Records with scene code:
====================
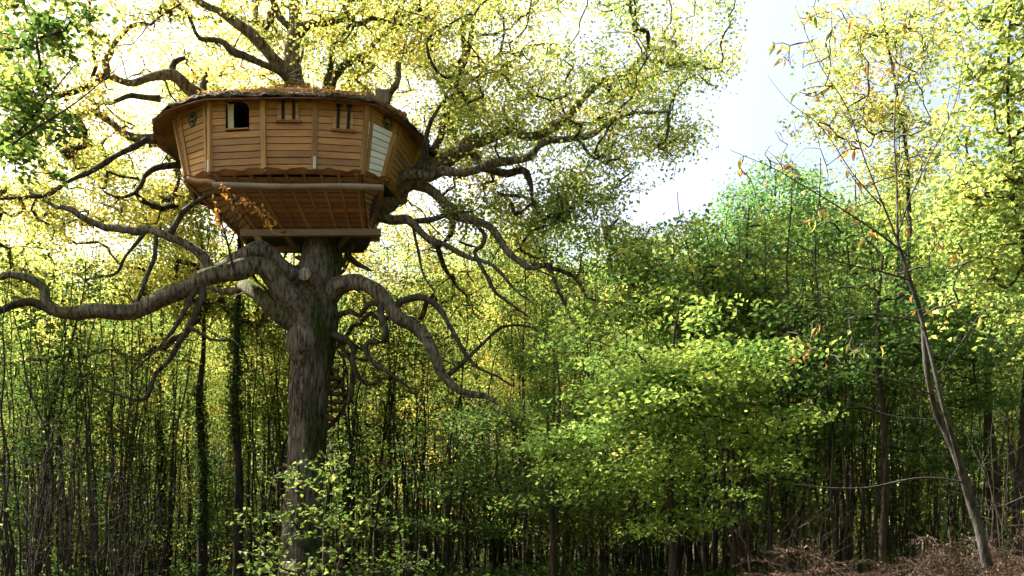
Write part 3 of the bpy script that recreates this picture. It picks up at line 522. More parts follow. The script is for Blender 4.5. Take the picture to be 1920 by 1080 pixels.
for i in range(10):
    j = (i + 1) % 10; A, B, Cc, D = VB[i], VB[j], VT[j], VT[i]
    hole = None; rm = None
    if i == 1: hole = (0.29, 0.73, 0.535, 0.85)
    if i == 4: rm = lambda r_: M_skysheen if r_ < 8 else M_wood  # lower boards whitened to imitate the sky mirrored in them
    pn, n = board_panel('wall_panel', A, B, Cc, D, ROWS, M_wood, hole, rowmat=rm)
    normals.append(n)
    if i == 1:
        # open arched window with a cream curtain
        hs = [bil(A, B, Cc, D, u, v) for u, v in ((hole[0], hole[2]), (hole[1], hole[2]), (hole[1], hole[3]), (hole[0], hole[3]))]
        HV = np.array([x + n * 0.025 for x in hs] + [x - n * 0.75 for x in hs])
        win = link('window', mk_mesh('window_recess', [dict(V=HV, F=np.array([[0, 1, 5, 4], [1, 2, 6, 5], [2, 3, 7, 6], [3, 0, 4, 7], [4, 5, 6, 7]]))], [M_dark]), th)
        cu = np.linspace(0.02, 0.30, 15); cv = np.linspace(0.02, 0.99, 8); CV = []
        for v in cv:
            for u in cu: CV.append(hs[0] * (1 - u) * (1 - v) + hs[1] * u * (1 - v) + hs[2] * u * v + hs[3] * (1 - u) * v - n * (0.05 + 0.025 * np.sin(u * 75 + v * 2)))
        fi = [[b * 15 + a, b * 15 + a + 1, b * 15 + a + 16, b * 15 + a + 15] for b in range(7) for a in range(14)]
        link('curtain', mk_mesh('curtain', [dict(V=np.array(CV), F=np.array(fi), smooth=True)], [M_cloth]), win)
        for (cn, s1, s2) in ((2, 1, 3), (3, 2, 0)):                 # rounded upper corners
            c0 = hs[cn]; ex = unit(hs[2 if cn == 3 else 3] - c0); ey = unit(hs[1 if cn == 2 else 0] - c0); rr = 0.17 if cn == 2 else 0.07
            arc = [c0 + ex * rr * (1 - math.sin(a)) + ey * rr * (1 - math.cos(a)) for a in np.linspace(0, math.pi / 2, 7)]
            fan = np.array([c0] + arc); K = len(fan); CVv = np.vstack([fan + n * 0.042, fan + n * 0.0])
            FF = [[0, k_, k_ + 1] for k_ in range(1, K - 1)] + [[K, K + k_ + 1, K + k_] for k_ in range(1, K - 1)]
            FQ = [[k_, k_ + 1, K + k_ + 1, K + k_] for k_ in range(1, K - 1)]
            link('corner_piece', mk_mesh('corner', [dict(V=CVv, F=np.array(FF)), dict(V=CVv, F=np.array(FQ))], [M_wood]), win)
        bar('sill', hs[0] + n * 0.05 - [0, 0, .02], hs[1] + n * 0.05 - [0, 0, .02], 0.05, 0.03, M_wood2, win)
    if i in (2, 3):
        # closed shutter with two black strap hinges
        u0, u1, v0, v1 = (0.28, 0.70, 0.61, 0.82) if i == 2 else (0.36, 0.77, 0.52, 0.74)
        sh = link('shutter', mk_mesh('shutter_back', [dict(V=np.array([bil(A, B, Cc, D, u, v) + n * 0.045 for u, v in ((u0, v0), (u1, v0), (u1, v1), (u0, v1))]), F=np.array([[0, 1, 2, 3]]))], [M_dark]), th)
        for k_ in range(3):
            a0 = v0 + (v1 - v0) * k_ / 3; a1 = v0 + (v1 - v0) * (k_ + 0.95) / 3
            prism_obj('board', [bil(A, B, Cc, D, u, v) + n * 0.047 for u, v in ((u0, a0), (u1, a0), (u1, a1), (u0, a1))], n, 0.03, M_wood2, sh, 0.005)
        prism_obj('ledge', [bil(A, B, Cc, D, u, v) + n * 0.047 for u, v in ((u0 - .03, v0 - .03), (u1 + .06, v0 - .03), (u1 + .06, v0 - .008), (u0 - .03, v0 - .008))], n, 0.06, M_under, sh, 0.005)
        for fu in (0.27, 0.77):
            uc = u0 + (u1 - u0) * fu; hw = 0.025
            pa = bil(A, B, Cc, D, uc, v0 + 0.01) + n * 0.085; pb = bil(A, B, Cc, D, uc, v1 + 0.055) + n * 0.085
            hg = bar('hinge', pa, pb, 0.075, 0.014, M_iron, sh, n, 0.003)
            pc = bil(A, B, Cc, D, uc - 0.055, v1 + 0.062) + n * 0.087; pd = bil(A, B, Cc, D, uc + 0.055, v1 + 0.062) + n * 0.087
            bar('hinge_plate', pc, pd, 0.075, 0.016, M_iron, sh, n, 0.003)
    if i in (0, 4):
        # round porthole in a green ring
        c0 = bil(A, B, Cc, D, 0.5 if i == 0 else 0.6, 0.76) + n * 0.04; ex = unit(B - A); ey = np.cross(n, ex); r0 = 0.15
        th_ = np.linspace(0, 2 * np.pi, 25)
        ring, FF = tube(np.array([c0 + ex * r0 * math.cos(a) + ey * r0 * math.sin(a) for a in th_]), np.full(25, 0.035), 8)
        ph = link('porthole', mk_mesh('porthole_ring', [dict(V=ring, F=FF, smooth=True)], [M_green]), th)
        dv = np.array([c0] + [c0 + ex * r0 * math.cos(a) + ey * r0 * math.sin(a) for a in th_[:-1]])
        link('pane', mk_mesh('pane', [dict(V=dv, F=np.array([[0, 1 + k_, 1 + (k_ + 1) % 24] for k_ in range(24)]))], [M_glass]), ph)
for i in range(10):
    a = VB[i]; b = VT[i]; o = unit((a - CEN) * [1, 1, 0])
    bar('post', a + o * 0.035 - [0, 0, .02], b + o * 0.035, 0.13, 0.09, M_wood2, th, o)
    j = (i + 1) % 10
    if i in (0, 4):      # trim boards beside the end panels
        for u in (0.16, 0.86):
            pa = bil(VB[i], VB[j], VT[j], VT[i], u, 0.0) + normals[i] * 0.05; pb = bil(VB[i], VB[j], VT[j], VT[i], u, 1.0) + normals[i] * 0.05
            bar('trim_board', pa, pb, 0.11, 0.03, M_wood2, th, normals[i])
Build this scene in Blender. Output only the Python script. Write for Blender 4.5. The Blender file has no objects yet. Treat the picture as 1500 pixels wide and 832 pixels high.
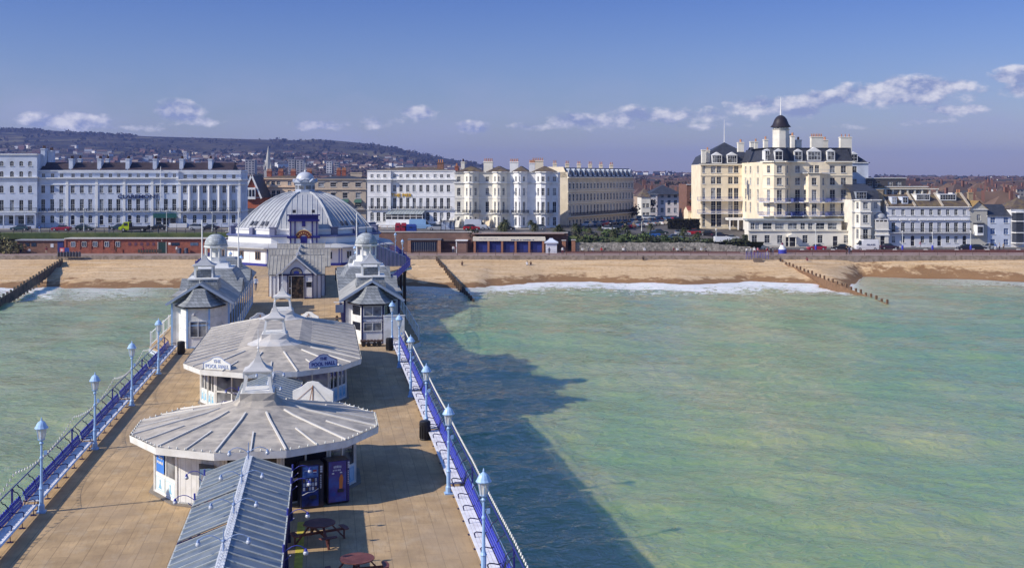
====================
→ **What to work on**
Locate all lines that include the word "Write" and copy them out.

→ **Complete output**
Write part 3 of the bpy script that recreates this picture. It picks up at line 522. More parts follow. The script is for Blender 4.5. Take the picture to be 1920 by 1080 pixels.
Build this scene in Blender. Output only the Python script. Write for Blender 4.5. The Blender file has no objects yet. Treat the picture as 1500 pixels wide and 832 pixels high.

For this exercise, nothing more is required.